Rupanya, jalinan pertemanan di era kekinian seakan hanya didasarkan pada kepentingan sesaat. Jika tidak perlu, tidak membutuhkan, dan tidak penting secara duniawi, persahabatan itu tidak terjalin.

Dalam konteks berpolitik, model koalisi yang dilakukan partai-partai politik pun tidak jauh dari kepentingan untuk berebut dan berbagi kekuasaan. Ketika sedang berkompetisi mereka saling mencela dan menjatuhkan.

Namun, saat membutuhkan dan berkepentingan mereka saling mendekati dan bernegosiasi. Betapa indahnya jika koalisi itu didasarkan atas iman karena Allah. Ini berarti membangun hubungan politik antarpartai atas dasar cita-cita kemanusiaan dan keadilan.

Dalam sebuah hadis qudsi, Rasulullah SAW menyatakan,’’Sesungguhnya pada hari kiamat nanti Allah SWT akan bertanya, ‘Wahai anak Adam, Aku meminta makan dan minum kepadamu, tetapi mengapa engkau tidak mau memberi-Ku makan dan minum?”

Si anak Adam menjawab, “Bagaimana mungkin aku memberi Engkau makan sedangkan Engkau Tuhan semesta alam.

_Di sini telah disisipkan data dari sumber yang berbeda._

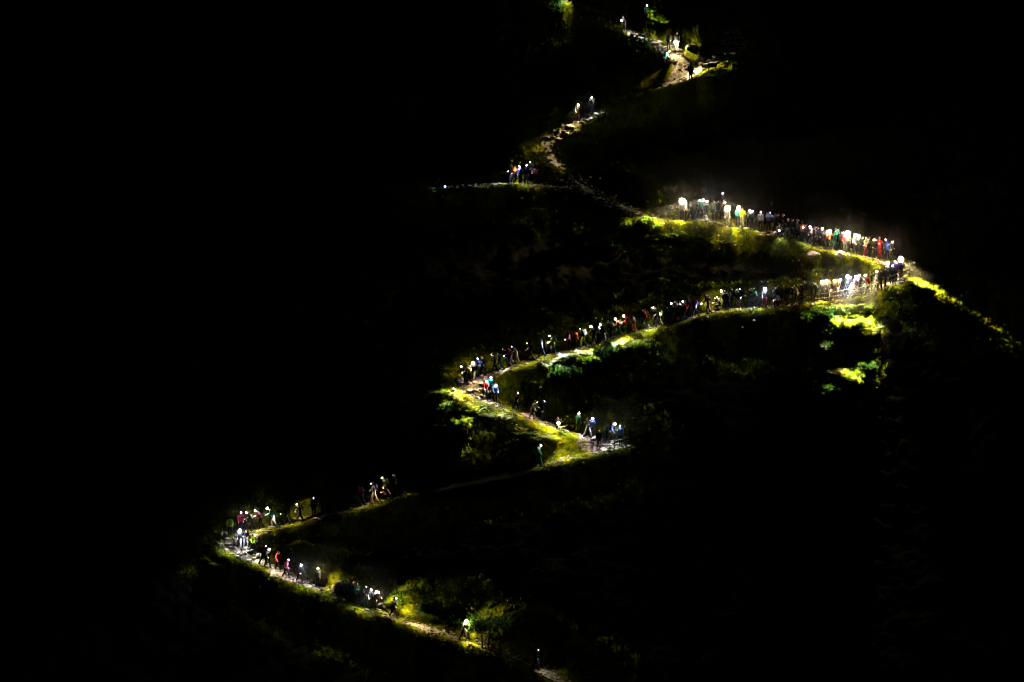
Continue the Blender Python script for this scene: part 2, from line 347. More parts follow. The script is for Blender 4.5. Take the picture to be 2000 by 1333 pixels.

Allah SWT berfirman, “Bukankah engkau mengetahui hamba-Ku, si fulan meminta makan dan minum kepadamu tetapi engkau tidak mau memberinya makan dan minum. Seandainya engkau memberinya makan dan minum, tentu engkan akan dapatkan hal itu di sisi-Ku.” (HR Muslim). Wallahu a’lamu.